Friday, July 27, 2012

Overtraining

How does it happen? Shouldn't it be easy to avoid, since all you have to do is back off and rest whenever workouts become really tough to start or to get through, right? It's not so simple, as once you get used to a very high volume and workload in training, it becomes hard to back off. You just don't want to even take even one day easy. And what happens in the short term is that you can actually feel yourself getting faster! But you're smart, right? So eventually you do make yourself rest. A little bit. But it's not enough. You rest just enough to get rid of some short term fatigue so that you start feeling relatively good again. When you get back into it, you end up jumping right back in and going just as long, just as hard as you were before. You just can't stop.
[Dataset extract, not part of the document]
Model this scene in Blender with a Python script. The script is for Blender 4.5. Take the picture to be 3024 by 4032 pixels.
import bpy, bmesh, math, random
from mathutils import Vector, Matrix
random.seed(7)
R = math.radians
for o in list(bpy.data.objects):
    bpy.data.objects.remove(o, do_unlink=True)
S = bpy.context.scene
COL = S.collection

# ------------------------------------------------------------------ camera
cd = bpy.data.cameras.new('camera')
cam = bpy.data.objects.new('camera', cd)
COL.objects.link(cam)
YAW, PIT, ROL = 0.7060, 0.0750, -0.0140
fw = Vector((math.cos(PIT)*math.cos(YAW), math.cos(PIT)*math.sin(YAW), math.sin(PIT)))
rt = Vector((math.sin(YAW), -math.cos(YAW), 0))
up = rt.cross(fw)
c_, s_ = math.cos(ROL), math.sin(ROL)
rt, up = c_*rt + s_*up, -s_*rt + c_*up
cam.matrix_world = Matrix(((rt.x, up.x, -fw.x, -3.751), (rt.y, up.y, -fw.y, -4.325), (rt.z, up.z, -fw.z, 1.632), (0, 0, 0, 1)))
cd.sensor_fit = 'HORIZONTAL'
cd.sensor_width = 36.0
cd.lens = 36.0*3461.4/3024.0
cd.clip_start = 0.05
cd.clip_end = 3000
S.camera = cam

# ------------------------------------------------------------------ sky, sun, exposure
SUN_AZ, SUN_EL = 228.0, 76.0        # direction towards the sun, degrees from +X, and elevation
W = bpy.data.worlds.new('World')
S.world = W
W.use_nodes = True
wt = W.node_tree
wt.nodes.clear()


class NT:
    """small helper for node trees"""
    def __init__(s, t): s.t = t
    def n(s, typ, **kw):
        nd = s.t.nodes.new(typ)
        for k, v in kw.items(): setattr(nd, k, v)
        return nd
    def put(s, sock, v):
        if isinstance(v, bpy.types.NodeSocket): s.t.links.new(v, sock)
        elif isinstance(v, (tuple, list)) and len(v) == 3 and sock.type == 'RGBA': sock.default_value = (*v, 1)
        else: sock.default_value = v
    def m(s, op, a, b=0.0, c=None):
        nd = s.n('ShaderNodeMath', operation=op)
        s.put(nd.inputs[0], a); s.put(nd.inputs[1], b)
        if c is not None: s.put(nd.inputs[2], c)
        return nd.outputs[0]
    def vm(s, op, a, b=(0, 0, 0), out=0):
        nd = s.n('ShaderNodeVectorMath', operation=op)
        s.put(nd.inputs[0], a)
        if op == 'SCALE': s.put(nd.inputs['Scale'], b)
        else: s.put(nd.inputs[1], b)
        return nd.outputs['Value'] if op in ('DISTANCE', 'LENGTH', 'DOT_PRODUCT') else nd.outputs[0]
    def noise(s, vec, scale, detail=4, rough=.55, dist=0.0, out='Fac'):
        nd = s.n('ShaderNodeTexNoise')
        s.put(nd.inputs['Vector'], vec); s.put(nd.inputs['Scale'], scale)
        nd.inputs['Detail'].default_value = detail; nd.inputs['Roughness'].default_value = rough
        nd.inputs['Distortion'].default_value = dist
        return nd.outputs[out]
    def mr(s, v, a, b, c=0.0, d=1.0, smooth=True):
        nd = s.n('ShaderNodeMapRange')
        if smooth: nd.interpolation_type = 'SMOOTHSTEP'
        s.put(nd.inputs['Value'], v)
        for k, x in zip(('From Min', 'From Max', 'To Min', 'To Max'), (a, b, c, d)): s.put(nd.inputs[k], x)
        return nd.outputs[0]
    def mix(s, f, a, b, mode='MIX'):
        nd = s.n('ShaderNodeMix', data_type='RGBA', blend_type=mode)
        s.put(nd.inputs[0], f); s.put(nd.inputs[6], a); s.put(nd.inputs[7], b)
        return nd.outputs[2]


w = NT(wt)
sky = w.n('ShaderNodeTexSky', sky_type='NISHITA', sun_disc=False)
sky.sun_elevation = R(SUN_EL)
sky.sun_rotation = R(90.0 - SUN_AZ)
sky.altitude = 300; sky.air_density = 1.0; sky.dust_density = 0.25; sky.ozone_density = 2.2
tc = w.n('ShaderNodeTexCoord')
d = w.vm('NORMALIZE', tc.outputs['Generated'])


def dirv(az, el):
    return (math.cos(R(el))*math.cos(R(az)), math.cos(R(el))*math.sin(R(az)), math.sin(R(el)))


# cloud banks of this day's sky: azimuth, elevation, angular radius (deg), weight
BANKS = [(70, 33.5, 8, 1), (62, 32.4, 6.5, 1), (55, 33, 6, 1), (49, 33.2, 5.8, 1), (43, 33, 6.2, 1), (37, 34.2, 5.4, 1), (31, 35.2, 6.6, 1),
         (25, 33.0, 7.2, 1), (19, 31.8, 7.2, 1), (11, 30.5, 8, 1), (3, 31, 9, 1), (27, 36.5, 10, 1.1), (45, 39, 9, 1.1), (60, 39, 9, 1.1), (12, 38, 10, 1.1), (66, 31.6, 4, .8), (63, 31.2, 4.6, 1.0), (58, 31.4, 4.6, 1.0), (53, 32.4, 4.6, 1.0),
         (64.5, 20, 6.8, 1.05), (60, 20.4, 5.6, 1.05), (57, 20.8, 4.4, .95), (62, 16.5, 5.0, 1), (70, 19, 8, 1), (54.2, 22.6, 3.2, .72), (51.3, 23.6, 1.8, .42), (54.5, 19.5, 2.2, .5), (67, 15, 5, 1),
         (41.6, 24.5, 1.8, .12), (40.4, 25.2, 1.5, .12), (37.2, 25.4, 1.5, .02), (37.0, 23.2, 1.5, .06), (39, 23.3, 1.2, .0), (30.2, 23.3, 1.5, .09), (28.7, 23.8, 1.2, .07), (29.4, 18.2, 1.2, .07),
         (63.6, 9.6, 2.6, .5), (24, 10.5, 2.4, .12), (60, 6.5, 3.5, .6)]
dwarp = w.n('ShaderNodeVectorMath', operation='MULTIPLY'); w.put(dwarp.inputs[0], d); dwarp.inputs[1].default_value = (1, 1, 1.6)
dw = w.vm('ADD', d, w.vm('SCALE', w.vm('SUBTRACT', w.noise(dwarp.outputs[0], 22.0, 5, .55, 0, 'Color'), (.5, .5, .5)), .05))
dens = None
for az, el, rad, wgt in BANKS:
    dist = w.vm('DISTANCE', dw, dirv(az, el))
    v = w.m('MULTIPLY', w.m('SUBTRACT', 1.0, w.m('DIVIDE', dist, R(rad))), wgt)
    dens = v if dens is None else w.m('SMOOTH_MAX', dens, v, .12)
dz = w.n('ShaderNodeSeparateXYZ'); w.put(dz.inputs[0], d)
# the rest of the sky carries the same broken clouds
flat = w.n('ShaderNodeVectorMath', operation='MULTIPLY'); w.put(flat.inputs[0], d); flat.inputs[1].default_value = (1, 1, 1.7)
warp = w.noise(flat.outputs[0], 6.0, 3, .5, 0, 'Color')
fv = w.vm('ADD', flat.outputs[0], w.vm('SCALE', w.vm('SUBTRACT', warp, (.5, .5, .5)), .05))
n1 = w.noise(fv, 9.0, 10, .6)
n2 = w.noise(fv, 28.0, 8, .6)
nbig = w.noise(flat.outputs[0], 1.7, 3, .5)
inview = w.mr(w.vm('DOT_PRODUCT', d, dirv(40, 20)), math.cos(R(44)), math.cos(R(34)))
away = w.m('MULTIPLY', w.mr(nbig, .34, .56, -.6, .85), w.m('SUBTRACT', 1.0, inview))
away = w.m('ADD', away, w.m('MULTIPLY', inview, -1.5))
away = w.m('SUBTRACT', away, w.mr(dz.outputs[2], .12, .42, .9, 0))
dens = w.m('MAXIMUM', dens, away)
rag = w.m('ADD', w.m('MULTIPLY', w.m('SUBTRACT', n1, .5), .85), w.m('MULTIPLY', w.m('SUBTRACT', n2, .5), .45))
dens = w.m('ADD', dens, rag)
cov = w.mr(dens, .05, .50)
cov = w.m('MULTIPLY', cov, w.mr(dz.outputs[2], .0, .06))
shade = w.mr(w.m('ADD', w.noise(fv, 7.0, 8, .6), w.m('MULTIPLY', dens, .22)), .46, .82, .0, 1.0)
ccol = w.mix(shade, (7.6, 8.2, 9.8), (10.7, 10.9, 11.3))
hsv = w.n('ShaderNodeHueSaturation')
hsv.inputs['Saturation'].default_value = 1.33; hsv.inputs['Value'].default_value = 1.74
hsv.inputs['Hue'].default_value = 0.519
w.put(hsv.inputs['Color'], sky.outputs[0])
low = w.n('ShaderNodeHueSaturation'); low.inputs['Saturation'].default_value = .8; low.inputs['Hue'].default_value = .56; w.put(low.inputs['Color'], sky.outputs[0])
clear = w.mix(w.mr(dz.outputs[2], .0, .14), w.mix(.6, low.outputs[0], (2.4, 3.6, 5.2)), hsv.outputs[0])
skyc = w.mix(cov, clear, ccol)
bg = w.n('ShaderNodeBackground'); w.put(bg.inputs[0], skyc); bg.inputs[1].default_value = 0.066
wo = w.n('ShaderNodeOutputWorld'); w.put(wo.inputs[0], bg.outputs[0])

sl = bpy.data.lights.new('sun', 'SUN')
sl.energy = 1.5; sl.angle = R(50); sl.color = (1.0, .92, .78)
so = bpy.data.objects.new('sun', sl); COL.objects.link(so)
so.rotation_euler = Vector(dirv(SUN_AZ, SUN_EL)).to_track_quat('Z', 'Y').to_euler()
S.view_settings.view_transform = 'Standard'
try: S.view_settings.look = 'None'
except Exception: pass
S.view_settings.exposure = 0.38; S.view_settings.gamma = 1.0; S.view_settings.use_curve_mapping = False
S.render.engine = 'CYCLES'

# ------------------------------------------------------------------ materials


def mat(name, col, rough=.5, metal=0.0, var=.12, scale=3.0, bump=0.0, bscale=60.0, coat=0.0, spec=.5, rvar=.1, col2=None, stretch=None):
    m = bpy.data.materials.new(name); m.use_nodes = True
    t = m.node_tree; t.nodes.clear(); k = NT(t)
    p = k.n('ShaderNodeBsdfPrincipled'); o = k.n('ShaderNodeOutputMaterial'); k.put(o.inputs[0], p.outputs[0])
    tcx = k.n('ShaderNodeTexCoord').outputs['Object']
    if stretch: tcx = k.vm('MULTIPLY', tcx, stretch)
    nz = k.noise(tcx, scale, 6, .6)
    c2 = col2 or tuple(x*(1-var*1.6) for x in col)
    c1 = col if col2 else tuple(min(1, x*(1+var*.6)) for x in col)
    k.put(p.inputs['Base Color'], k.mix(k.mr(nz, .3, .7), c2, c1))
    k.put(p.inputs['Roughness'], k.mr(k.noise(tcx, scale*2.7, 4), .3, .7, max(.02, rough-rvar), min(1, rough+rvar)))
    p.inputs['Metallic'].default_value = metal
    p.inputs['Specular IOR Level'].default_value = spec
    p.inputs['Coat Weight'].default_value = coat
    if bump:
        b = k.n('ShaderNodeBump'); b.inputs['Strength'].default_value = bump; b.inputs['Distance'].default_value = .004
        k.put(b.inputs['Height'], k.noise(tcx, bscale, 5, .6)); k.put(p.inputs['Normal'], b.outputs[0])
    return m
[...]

Taper is approaching. You have to get more training in. You skip a rest week, and decide to just keep building until taper. After all, you planned an extra long taper so that you could do just a little bit of functional overreaching, you should be OK, right?

Wrong. What you don't realize is that you hit functional overreaching weeks ago, and now you're really overdoing it. Skipping rest weeks and rest days, in my experience, has always, eventually led to disaster. When training gets to be at training camp levels, it is so very important to incorporate adequate rest immediately after, and to build back up again and not jump right back into the same long, hard training. Your body can very easily get used to fatigue and work through it for quite awhile, even getting faster while your fitness skyrockets. But that fatigue builds and continues to build and without frequent rest to keep it in check, it will continue to accrue. Once it reaches a certain point, you will start to slow down and the normal rest periods you incorporate will only reach short term fatigue, whereas long term fatigue will still be there. When this happens, you are overtrained, and it is going to take quite awhile to recover.

Overtraining can be very deceptive though, because it can occur in the major muscles used for one sport and with no short term fatigue from all the rest you've done recently, you might feel really good in the other two sports. This then teases you with the thought that maybe you just need more training in that sport that you are overtrained. And that is a really bad idea. What you need is rest. Particularly in that sport. But more rest in general. Weeks of it. Possibly even months.

I can't quite describe how hard it was to go from biking 250-400+ miles per week to trying not to ride more than 100 miles with no hard efforts, but it has worked. However, even now, after a couple months of having "my legs back" on the bike, I have been keeping my bike mileage under 200 miles per week as I work to slowly, and carefully build my bike fitness back up.

Lesson learned. Never skip rest periods, no matter how good you feel. Always be aware of the long-term fatigue on your body. Undertraining is an easy fix. Overtraining is not.